◆ Data for this task ◆

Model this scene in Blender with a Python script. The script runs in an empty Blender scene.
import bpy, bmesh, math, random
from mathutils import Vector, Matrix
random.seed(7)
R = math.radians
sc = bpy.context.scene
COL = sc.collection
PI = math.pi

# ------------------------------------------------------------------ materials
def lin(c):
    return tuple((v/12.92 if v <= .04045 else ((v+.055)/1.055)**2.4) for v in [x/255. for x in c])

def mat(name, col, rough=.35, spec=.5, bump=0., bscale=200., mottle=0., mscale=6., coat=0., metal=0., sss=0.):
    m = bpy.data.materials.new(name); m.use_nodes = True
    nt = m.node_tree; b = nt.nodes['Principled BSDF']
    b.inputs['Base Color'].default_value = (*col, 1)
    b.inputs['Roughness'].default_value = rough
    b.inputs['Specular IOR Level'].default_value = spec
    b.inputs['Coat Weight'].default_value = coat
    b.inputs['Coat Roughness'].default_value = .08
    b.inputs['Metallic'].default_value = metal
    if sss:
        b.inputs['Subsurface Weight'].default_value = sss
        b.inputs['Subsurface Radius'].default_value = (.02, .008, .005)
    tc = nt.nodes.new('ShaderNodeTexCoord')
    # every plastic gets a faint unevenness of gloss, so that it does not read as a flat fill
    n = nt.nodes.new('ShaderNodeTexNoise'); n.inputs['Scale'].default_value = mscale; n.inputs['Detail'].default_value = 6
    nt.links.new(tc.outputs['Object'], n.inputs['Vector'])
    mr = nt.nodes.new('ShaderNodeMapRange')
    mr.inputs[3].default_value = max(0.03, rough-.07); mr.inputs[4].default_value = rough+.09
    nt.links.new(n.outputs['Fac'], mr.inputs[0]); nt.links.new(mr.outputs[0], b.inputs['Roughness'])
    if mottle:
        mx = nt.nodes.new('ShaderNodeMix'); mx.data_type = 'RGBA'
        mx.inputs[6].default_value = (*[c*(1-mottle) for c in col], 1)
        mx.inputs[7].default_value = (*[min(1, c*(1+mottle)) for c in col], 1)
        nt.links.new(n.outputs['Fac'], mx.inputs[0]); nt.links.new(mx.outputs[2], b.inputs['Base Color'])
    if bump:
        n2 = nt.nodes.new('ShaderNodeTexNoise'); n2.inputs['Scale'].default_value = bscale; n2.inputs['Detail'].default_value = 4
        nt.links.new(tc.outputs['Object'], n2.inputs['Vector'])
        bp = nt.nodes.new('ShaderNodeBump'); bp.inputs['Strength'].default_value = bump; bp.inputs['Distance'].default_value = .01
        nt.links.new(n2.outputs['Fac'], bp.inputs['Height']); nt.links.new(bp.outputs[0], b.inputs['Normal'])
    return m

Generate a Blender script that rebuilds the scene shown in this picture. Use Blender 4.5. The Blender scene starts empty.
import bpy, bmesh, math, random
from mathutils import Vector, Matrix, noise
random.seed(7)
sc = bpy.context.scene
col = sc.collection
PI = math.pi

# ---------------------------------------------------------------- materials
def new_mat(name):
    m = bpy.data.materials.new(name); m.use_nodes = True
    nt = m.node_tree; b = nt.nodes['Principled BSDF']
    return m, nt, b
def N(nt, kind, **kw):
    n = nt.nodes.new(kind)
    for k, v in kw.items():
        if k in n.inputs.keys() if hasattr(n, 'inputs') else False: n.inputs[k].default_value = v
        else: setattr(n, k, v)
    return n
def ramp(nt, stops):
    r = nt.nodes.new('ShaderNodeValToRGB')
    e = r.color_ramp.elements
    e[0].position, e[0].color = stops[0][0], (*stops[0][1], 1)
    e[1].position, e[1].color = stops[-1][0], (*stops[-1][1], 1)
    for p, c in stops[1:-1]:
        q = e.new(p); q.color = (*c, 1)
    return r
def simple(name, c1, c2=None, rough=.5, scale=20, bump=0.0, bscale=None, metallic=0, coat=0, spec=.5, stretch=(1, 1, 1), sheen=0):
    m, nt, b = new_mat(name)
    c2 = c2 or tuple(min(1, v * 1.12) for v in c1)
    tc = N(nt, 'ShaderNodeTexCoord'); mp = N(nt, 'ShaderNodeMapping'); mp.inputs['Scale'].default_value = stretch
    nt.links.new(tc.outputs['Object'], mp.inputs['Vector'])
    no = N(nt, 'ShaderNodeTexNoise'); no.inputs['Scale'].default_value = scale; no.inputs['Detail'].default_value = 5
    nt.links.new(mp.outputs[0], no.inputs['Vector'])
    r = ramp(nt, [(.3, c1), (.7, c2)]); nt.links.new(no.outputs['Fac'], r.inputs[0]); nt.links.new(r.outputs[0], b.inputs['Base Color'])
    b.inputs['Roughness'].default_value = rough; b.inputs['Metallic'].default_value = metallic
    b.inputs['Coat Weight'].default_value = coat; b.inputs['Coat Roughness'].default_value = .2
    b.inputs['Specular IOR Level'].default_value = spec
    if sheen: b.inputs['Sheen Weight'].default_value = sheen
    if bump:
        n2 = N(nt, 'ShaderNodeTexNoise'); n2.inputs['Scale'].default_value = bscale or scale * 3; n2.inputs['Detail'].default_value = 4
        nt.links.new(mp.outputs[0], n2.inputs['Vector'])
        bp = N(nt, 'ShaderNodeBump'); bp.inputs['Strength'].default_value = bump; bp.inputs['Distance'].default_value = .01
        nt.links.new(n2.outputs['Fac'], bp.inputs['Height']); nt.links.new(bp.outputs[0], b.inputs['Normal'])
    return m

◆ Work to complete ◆
Exact copies of all the records are required.

◆ Response to the exercise ◆
Model this scene in Blender with a Python script. The script runs in an empty Blender scene.
import bpy, bmesh, math, random
from mathutils import Vector, Matrix
random.seed(7)
R = math.radians
sc = bpy.context.scene
COL = sc.collection
PI = math.pi

# ------------------------------------------------------------------ materials
def lin(c):
    return tuple((v/12.92 if v <= .04045 else ((v+.055)/1.055)**2.4) for v in [x/255. for x in c])

def mat(name, col, rough=.35, spec=.5, bump=0., bscale=200., mottle=0., mscale=6., coat=0., metal=0., sss=0.):
    m = bpy.data.materials.new(name); m.use_nodes = True
    nt = m.node_tree; b = nt.nodes['Principled BSDF']
    b.inputs['Base Color'].default_value = (*col, 1)
    b.inputs['Roughness'].default_value = rough
    b.inputs['Specular IOR Level'].default_value = spec
    b.inputs['Coat Weight'].default_value = coat
    b.inputs['Coat Roughness'].default_value = .08
    b.inputs['Metallic'].default_value = metal
    if sss:
        b.inputs['Subsurface Weight'].default_value = sss
        b.inputs['Subsurface Radius'].default_value = (.02, .008, .005)
    tc = nt.nodes.new('ShaderNodeTexCoord')
    # every plastic gets a faint unevenness of gloss, so that it does not read as a flat fill
    n = nt.nodes.new('ShaderNodeTexNoise'); n.inputs['Scale'].default_value = mscale; n.inputs['Detail'].default_value = 6
    nt.links.new(tc.outputs['Object'], n.inputs['Vector'])
    mr = nt.nodes.new('ShaderNodeMapRange')
    mr.inputs[3].default_value = max(0.03, rough-.07); mr.inputs[4].default_value = rough+.09
    nt.links.new(n.outputs['Fac'], mr.inputs[0]); nt.links.new(mr.outputs[0], b.inputs['Roughness'])
    if mottle:
        mx = nt.nodes.new('ShaderNodeMix'); mx.data_type = 'RGBA'
        mx.inputs[6].default_value = (*[c*(1-mottle) for c in col], 1)
        mx.inputs[7].default_value = (*[min(1, c*(1+mottle)) for c in col], 1)
        nt.links.new(n.outputs['Fac'], mx.inputs[0]); nt.links.new(mx.outputs[2], b.inputs['Base Color'])
    if bump:
        n2 = nt.nodes.new('ShaderNodeTexNoise'); n2.inputs['Scale'].default_value = bscale; n2.inputs['Detail'].default_value = 4
        nt.links.new(tc.outputs['Object'], n2.inputs['Vector'])
        bp = nt.nodes.new('ShaderNodeBump'); bp.inputs['Strength'].default_value = bump; bp.inputs['Distance'].default_value = .01
        nt.links.new(n2.outputs['Fac'], bp.inputs['Height']); nt.links.new(bp.outputs[0], b.inputs['Normal'])
    return m

Generate a Blender script that rebuilds the scene shown in this picture. Use Blender 4.5. The Blender scene starts empty.
import bpy, bmesh, math, random
from mathutils import Vector, Matrix, noise
random.seed(7)
sc = bpy.context.scene
col = sc.collection
PI = math.pi

# ---------------------------------------------------------------- materials
def new_mat(name):
    m = bpy.data.materials.new(name); m.use_nodes = True
    nt = m.node_tree; b = nt.nodes['Principled BSDF']
    return m, nt, b
def N(nt, kind, **kw):
    n = nt.nodes.new(kind)
    for k, v in kw.items():
        if k in n.inputs.keys() if hasattr(n, 'inputs') else False: n.inputs[k].default_value = v
        else: setattr(n, k, v)
    return n
def ramp(nt, stops):
    r = nt.nodes.new('ShaderNodeValToRGB')
    e = r.color_ramp.elements
    e[0].position, e[0].color = stops[0][0], (*stops[0][1], 1)
    e[1].position, e[1].color = stops[-1][0], (*stops[-1][1], 1)
    for p, c in stops[1:-1]:
        q = e.new(p); q.color = (*c, 1)
    return r
def simple(name, c1, c2=None, rough=.5, scale=20, bump=0.0, bscale=None, metallic=0, coat=0, spec=.5, stretch=(1, 1, 1), sheen=0):
    m, nt, b = new_mat(name)
    c2 = c2 or tuple(min(1, v * 1.12) for v in c1)
    tc = N(nt, 'ShaderNodeTexCoord'); mp = N(nt, 'ShaderNodeMapping'); mp.inputs['Scale'].default_value = stretch
    nt.links.new(tc.outputs['Object'], mp.inputs['Vector'])
    no = N(nt, 'ShaderNodeTexNoise'); no.inputs['Scale'].default_value = scale; no.inputs['Detail'].default_value = 5
    nt.links.new(mp.outputs[0], no.inputs['Vector'])
    r = ramp(nt, [(.3, c1), (.7, c2)]); nt.links.new(no.outputs['Fac'], r.inputs[0]); nt.links.new(r.outputs[0], b.inputs['Base Color'])
    b.inputs['Roughness'].default_value = rough; b.inputs['Metallic'].default_value = metallic
    b.inputs['Coat Weight'].default_value = coat; b.inputs['Coat Roughness'].default_value = .2
    b.inputs['Specular IOR Level'].default_value = spec
    if sheen: b.inputs['Sheen Weight'].default_value = sheen
    if bump:
        n2 = N(nt, 'ShaderNodeTexNoise'); n2.inputs['Scale'].default_value = bscale or scale * 3; n2.inputs['Detail'].default_value = 4
        nt.links.new(mp.outputs[0], n2.inputs['Vector'])
        bp = N(nt, 'ShaderNodeBump'); bp.inputs['Strength'].default_value = bump; bp.inputs['Distance'].default_value = .01
        nt.links.new(n2.outputs['Fac'], bp.inputs['Height']); nt.links.new(bp.outputs[0], b.inputs['Normal'])
    return m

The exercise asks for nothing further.